Unit 2: Consuming Tastes
Just as eighteenth-century thinkers asked if taste may be "acquired," we will extend the question to ask if taste can be bought or sold. Moving from Jane Austen's world of crinoline, hats, and horses, we move to more contemporary consumer needs and desires. This unit will explore the relationship of consumerism and taste in more contemporary (and local) contexts. We will consider the ways in which taste is expressed in the shopping meccas of Hong Kong, New York, and Singapore. We will further interrogate the aesthetic possibilities of consumer culture through subcultural expression, excess, and other forms of difference. We will seek to understand the interconnections of taste, status, and spending. Moreover, we will reexamine aesthetic valuations with a look at other expressions of taste: kitsch, camp, bad taste, tastelessnesss, both intentional and unintentional. We will explore these concepts through the lens of populist and popular U.S. culture, as one example, found in the self-conscious and ironic embrace of the tacky, the sordid, the ersatz. Moreover, we will explore writings that represent good taste gone bad, whether as a result of addiction, personal excess, or "perversion."
Rhetorical Objectives
- how to use specific examples to support a claim
- how to achieve coherence and cohesion in a text
- how to use clear language to express ideas
- how to develop connections between texts that use different key concepts, organizational principles, and criteria of meaningfulness
Sample Readings
- Pierre Bourdieu, Distinction: A Social Critique of the Judgement of Taste
(Cambridge: Harvard UP, 1984 [1979], 1-30.

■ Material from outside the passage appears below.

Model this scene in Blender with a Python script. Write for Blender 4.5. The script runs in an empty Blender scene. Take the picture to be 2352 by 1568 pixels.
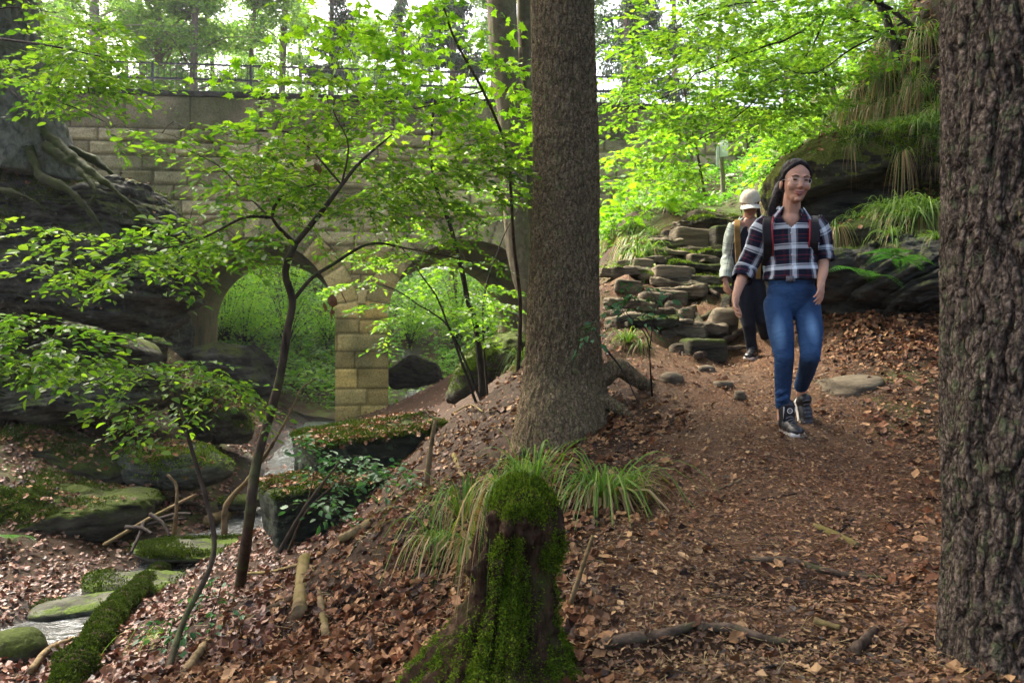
import bpy, math, random
import numpy as np
from mathutils import Vector
random.seed(7)
rng = np.random.default_rng(7)
sc = bpy.context.scene
C = sc.collection

# ------------------------------------------------------------------ camera, sky, sun, exposure
cam_data = bpy.data.cameras.new('camera')
cam = bpy.data.objects.new('camera', cam_data)
C.objects.link(cam)
cam.location = (0, 0, 0)
cam.rotation_euler = (math.radians(90), 0, 0)
cam_data.sensor_width = 36
cam_data.lens = 28
cam_data.clip_start = 0.05
cam_data.clip_end = 500
cam_data.dof.use_dof = True
cam_data.dof.focus_distance = 5.0
cam_data.dof.aperture_fstop = 5.6
sc.camera = cam

SUN_EL, SUN_AZ = 52, -48           # degrees; azimuth measured from +Y towards +X
world = bpy.data.worlds.new('World')
sc.world = world
world.use_nodes = True
wn = world.node_tree
bgn = wn.nodes['Background']
sky = wn.nodes.new('ShaderNodeTexSky')
sky.sky_type = 'NISHITA'
sky.sun_disc = False
sky.sun_elevation = math.radians(SUN_EL)
sky.sun_rotation = math.radians(SUN_AZ)
sky.air_density = 0.6
sky.dust_density = 8.0
sky.ozone_density = 0.0
wn.links.new(sky.outputs[0], bgn.inputs[0])
bgn.inputs[1].default_value = 0.15

sun_data = bpy.data.lights.new('sun', 'SUN')
sun_data.energy = 2.8
sun_data.angle = math.radians(22)
sun_data.color = (1.0, 0.94, 0.82)
sun = bpy.data.objects.new('sun', sun_data)
C.objects.link(sun)
_sd = Vector((math.sin(math.radians(SUN_AZ)) * math.cos(math.radians(SUN_EL)),
              math.cos(math.radians(SUN_AZ)) * math.cos(math.radians(SUN_EL)),
              math.sin(math.radians(SUN_EL))))
sun.rotation_euler = _sd.to_track_quat('Z', 'Y').to_euler()
sun.location = (0, 0, 40)

sc.view_settings.view_transform = 'Standard'
sc.view_settings.look = 'None'
sc.view_settings.exposure = 2.35
sc.view_settings.gamma = 1
sc.cycles.use_denoising = True
sc.cycles.max_bounces = 6
sc.cycles.diffuse_bounces = 3
sc.cycles.glossy_bounces = 2
sc.cycles.transmission_bounces = 4
sc.cycles.transparent_max_bounces = 4
sc.cycles.caustics_reflective = False
sc.cycles.caustics_refractive = False

# ------------------------------------------------------------------ helpers
F, CX, CY = 1829.0, 1176.0, 784.0
def P(px, py, d):
    """a sight line of the photograph met at d metres"""
    return np.array([(px - CX) / F * d, d, (CY - py) / F * d])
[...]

- Dick Hebdige, "Subculture: The Meaning of Style" in The Subcultures Reader, Eds. Ken Gelder and Sarah Thornton (New York: Routledge, 1997), 130-142.
- Susan Sontag, "Notes on Camp" in Camp: Queer Aesthetics and the Performing Subject, Ed. Fabio Cleto (Ann Arbor: U of Michigan P, 1999), 53-65.
- Annie Hau-Nung Chan, "Middle-class Formation and Consumption in Hong Kong" in Consumption in Asia: Lifestyle and Identities , Ed. Chua Beng-Huat (New York and London: Routledge, 2000), 98-134.
- Chua Beng-Huat, "Singaporeans Ingesting McDonald's"in Consumption in Asia: Lifestyle and Identities , Ed. Chua Beng-Huat (New York and London: Routledge, 2000), 183-201.
- Jane & Michael Stern, The Encyclopedia of Bad Taste, (New York: Harper Collins, 1990).
- John Seabrook, "Nobrow Culture," New Yorker, Sept. 20,
1999: 104-111.
Unit 3: Taste Tests
In this unit, we will track the achievements of figures and works which attempt and often succeed in molding the tastes of a generation, a culture, or a nation. We will explore the ways in which society at large marks the tastes of others and the ways in which figures emerge as tastemakers and arbiters of taste.
Rhetorical Objectives
- how to evaluate sources
- how to work sources into your essay without plagiarizing
- how to summarize an argument and how to evaluate a summary
- how to format references and bibliography
- how to generate theoretical claims by situating your ideas in relation to the ideas of others
Sample Readings
- Roland Barthes, Mythologies,(New York: Hill & Wang, 1987 [1957], 58-64).
- M.F.K. Fisher, The Art of Eating, (New York: Macmillan, 1990), selections
TBA
- Octavio Paz, "Hygiene and Repression," in Ourselves Among Others, Ed. Carol J. Verburg, (New York: St. Martin's P, 1988)
- "Kwest for Kawaii," Time June 25, 2001: 46-48.
- Michael Specter, "High-heel Heaven: Manolo Blahnik's World of Shoes,"
New Yorker, March 20, 1999: 102-110.
- Andy Warhol, Andy Warhol's Philosophy of Life, (New York: Harcourt Brace, 1975), 61-72.